Sunday, November 13

As I Rode The Jeepney

I had a classmate in a social science class who studies Malikhaing Pagsulat or Creative Writing in Filipino. One time, our professor asked her for her routine when she writes. She told the class that when she rides jeepneys, her creative juices flow more easily than when she is sitting down on a desk with a clean piece of paper waiting to be dirtied. She said it works in two ways: she gets to go where she needs to go while efficiently brainstorm, both to her advantage.

My train of thought was disrupted upon remembering that class. I believe my classmate was right. Jeepney rides may be conducive for sleeping to tired bodies, but there are people, like me, stare into space unconsciously watching their lives pass by. Then all of a sudden, they find themselves contemplating about everything under the sun.


It was then that I started watching other passengers. I wanted to take in all that I can outside myself. It seemed more interesting than watching re-runs of episodes and "what-if" scenarios of my life in my head.

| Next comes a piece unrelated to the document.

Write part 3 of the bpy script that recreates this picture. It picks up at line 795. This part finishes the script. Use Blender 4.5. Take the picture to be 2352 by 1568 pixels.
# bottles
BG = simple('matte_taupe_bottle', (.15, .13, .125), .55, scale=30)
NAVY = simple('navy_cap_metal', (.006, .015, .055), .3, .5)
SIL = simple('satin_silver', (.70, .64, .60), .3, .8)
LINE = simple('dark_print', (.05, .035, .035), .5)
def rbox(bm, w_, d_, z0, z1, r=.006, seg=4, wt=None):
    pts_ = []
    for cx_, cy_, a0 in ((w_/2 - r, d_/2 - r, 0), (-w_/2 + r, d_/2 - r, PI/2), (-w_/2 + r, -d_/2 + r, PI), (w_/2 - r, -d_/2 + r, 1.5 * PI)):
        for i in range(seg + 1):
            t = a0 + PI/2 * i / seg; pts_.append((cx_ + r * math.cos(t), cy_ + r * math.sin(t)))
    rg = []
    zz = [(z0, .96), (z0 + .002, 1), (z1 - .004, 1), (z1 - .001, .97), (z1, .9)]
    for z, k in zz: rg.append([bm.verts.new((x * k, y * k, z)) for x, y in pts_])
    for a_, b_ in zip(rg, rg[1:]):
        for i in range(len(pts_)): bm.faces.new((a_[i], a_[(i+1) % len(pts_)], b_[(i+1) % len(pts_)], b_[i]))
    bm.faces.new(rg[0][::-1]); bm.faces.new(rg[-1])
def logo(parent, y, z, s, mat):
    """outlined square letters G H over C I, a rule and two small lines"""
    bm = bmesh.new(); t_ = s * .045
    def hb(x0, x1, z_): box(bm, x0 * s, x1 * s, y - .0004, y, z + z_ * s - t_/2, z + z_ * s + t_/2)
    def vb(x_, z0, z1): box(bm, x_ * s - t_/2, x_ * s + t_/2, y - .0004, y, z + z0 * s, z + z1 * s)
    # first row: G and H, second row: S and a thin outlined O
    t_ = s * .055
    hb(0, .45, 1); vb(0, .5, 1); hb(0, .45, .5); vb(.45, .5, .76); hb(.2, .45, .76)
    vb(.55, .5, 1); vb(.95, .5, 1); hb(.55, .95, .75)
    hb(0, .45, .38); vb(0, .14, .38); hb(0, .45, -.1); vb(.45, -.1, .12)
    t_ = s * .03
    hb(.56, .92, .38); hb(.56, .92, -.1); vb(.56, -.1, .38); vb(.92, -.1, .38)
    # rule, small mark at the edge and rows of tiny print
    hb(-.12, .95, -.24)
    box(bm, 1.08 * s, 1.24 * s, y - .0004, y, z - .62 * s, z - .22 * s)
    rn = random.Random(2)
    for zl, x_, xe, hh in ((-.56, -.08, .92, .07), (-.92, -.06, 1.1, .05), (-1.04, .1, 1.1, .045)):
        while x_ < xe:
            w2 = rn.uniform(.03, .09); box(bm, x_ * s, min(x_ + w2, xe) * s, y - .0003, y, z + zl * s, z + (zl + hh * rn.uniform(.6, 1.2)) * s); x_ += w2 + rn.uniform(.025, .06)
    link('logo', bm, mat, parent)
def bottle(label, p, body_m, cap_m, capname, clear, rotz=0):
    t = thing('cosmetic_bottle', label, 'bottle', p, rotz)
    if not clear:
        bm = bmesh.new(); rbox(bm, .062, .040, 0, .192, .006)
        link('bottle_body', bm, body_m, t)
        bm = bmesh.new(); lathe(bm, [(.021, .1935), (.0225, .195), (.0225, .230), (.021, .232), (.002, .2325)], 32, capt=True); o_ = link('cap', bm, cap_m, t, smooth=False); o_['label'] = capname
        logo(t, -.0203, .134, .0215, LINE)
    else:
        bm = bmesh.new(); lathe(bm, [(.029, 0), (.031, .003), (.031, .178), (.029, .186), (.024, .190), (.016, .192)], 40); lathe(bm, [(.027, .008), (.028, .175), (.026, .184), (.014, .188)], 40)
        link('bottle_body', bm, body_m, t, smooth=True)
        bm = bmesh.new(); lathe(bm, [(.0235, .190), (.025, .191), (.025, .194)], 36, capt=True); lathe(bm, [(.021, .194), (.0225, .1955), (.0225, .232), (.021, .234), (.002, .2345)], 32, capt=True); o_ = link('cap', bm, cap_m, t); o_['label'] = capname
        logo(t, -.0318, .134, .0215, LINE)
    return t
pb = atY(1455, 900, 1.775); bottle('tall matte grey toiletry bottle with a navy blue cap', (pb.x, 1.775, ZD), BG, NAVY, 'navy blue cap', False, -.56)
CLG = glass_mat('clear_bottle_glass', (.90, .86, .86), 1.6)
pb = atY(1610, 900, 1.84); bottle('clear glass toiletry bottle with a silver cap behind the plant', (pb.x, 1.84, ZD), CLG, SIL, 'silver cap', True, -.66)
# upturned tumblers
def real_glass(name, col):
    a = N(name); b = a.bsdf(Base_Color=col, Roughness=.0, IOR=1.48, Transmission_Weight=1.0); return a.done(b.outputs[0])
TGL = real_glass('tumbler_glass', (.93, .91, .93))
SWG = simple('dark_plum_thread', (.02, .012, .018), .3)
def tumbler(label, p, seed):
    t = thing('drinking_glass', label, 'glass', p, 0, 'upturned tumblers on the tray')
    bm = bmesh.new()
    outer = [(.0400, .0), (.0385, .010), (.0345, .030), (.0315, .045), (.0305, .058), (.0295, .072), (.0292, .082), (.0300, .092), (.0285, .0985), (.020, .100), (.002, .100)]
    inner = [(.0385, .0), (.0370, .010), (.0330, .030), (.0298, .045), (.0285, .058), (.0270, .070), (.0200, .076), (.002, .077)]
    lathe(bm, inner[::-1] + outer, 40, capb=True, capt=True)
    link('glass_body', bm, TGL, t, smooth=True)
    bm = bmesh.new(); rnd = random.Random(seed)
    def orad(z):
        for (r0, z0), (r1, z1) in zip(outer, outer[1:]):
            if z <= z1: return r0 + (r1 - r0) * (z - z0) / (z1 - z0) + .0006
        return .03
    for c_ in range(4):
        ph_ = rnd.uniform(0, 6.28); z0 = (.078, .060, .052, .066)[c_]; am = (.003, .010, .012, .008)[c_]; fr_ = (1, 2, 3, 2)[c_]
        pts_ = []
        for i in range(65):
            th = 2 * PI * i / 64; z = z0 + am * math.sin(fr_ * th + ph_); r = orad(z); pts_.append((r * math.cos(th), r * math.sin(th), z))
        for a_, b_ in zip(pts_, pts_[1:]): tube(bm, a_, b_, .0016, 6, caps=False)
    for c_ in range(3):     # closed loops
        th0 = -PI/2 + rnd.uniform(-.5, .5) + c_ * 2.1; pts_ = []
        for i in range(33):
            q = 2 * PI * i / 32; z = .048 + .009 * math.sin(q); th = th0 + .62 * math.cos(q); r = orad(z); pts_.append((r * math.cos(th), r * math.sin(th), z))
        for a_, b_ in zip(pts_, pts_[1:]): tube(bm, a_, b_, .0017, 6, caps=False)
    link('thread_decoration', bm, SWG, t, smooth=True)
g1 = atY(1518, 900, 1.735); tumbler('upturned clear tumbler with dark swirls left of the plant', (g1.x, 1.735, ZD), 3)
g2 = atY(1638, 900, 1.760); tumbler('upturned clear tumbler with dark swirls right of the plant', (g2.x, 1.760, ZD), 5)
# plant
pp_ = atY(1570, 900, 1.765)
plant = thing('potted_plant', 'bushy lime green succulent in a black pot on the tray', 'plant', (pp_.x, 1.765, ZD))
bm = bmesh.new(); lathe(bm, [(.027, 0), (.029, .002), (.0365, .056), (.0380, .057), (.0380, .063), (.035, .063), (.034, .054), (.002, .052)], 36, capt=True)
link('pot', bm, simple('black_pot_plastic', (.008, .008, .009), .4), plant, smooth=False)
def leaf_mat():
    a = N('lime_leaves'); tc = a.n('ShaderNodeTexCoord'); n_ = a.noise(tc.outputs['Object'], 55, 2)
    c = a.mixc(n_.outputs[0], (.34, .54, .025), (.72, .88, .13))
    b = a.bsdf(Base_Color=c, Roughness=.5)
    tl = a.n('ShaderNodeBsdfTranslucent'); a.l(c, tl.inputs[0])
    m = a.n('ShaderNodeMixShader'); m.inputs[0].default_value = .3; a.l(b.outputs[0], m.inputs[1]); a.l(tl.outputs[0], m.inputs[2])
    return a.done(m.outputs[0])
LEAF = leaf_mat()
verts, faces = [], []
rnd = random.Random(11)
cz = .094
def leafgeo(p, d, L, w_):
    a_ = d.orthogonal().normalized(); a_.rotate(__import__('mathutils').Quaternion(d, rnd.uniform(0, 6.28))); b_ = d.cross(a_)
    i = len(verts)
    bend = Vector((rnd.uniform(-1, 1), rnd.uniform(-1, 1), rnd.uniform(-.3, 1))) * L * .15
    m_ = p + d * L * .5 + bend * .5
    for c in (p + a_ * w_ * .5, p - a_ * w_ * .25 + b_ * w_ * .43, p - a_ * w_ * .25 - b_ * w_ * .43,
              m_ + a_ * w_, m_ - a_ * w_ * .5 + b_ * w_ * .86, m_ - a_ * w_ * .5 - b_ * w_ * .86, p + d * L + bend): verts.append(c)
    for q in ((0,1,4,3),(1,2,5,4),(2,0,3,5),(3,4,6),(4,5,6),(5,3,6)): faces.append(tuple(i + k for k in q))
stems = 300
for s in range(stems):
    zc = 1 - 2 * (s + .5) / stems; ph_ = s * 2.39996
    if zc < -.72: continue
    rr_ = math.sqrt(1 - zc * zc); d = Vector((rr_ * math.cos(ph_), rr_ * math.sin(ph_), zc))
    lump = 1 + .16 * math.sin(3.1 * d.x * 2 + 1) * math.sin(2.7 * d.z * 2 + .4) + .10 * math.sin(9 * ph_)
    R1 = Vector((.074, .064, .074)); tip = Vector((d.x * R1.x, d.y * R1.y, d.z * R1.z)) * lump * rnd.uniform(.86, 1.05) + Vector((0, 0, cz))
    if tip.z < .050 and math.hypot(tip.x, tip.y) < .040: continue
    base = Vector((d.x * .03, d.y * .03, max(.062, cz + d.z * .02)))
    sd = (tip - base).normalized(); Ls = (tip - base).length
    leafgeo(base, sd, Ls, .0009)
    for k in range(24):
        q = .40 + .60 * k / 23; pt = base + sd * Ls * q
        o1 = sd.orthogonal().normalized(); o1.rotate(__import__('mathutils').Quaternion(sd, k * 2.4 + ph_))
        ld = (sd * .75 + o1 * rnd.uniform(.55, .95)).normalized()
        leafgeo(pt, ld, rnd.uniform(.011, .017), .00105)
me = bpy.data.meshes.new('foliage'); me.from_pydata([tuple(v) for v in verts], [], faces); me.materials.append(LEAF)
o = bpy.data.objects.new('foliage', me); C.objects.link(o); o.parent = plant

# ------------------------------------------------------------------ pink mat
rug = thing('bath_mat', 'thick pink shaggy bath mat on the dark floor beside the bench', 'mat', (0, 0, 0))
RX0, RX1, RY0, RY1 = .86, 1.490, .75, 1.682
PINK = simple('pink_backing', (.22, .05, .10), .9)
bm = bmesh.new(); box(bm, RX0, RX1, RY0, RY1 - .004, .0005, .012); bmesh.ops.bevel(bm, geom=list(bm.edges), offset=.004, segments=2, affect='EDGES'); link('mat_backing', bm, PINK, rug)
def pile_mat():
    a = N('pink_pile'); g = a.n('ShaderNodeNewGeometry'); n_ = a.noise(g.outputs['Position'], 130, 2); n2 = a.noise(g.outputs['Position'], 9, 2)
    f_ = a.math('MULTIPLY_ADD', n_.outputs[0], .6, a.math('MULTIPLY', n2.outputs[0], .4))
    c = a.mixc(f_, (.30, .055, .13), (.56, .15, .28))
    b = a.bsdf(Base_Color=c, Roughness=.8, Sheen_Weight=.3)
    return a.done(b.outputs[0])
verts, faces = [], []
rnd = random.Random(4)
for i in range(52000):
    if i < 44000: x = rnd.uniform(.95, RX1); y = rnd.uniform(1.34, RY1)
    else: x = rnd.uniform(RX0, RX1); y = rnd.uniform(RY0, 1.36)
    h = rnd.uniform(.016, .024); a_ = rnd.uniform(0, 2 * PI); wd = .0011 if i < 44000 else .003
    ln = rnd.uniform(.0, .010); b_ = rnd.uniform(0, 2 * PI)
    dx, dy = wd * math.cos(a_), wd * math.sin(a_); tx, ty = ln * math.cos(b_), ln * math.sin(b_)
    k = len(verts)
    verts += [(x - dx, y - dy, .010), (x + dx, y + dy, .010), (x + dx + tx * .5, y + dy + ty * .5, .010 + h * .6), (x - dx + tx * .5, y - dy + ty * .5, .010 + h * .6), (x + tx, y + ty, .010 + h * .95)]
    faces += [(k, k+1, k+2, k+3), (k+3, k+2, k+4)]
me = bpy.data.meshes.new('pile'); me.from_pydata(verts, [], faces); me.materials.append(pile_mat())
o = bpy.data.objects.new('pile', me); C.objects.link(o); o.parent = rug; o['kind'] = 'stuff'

A man in front of me has a bag full of toys. He didn't have a wedding band so I figured it wasn't for his own kids. I think he has good foresight because he bought toys while there Christmas rush is not yet in the air. And Toys 'R Us was having a big sale. The man might be giving the the toys to his younger siblings, niece, nephew, or even better, to charity. Either way, those kids are lucky to have him.

A lady at the back of the driver's seat was jittery. She kept on checking and tinkering her cellphone every time she wasn't. I thought that she might be waiting for her boyfriend's call because she missed his voice so bad since they have been away for about five minutes. Or maybe she was waiting for her mom's call to know whether her dad will survive the kidney operation. Or maybe she was anxious to hear from her colleagues whether the plan to assassinate the president pushed through. Or maybe at that moment the line between fiction and reality blurred and I found myself jumping to exaggerated conclusions. I did not even have any proof for any of my judgments.

There were a group of guys. They weren't little boys anymore, but I wouldn't call them adult men yet. They were horseplaying around with each other. They shared several punches, slaps, jokes and laughs. I was not sure if it was possible in a cramped jeep until I met them, horseplay that is. I did not want to eavesdrop, so I opted listen to their laughter instead. Then I had a flashback to the time when my best friends and I were also giggling in public about nothing but ourselves. I can't help but miss them, being so far from each other in college and all. I can only sigh.

Passengers came and went but I was still riding on the jeep. I wondered if the person next to me was also wondering what I was thinking, or if his mind was as deadpan as his face.

All of a sudden, I saw Oble (Oblation, the iconic symbol of our university) standing tall and proud welcoming everyone who enters the campus. I found myself smiling. I was about to get off soon, but I was already anticipating my next jeepney ride. What will I see then?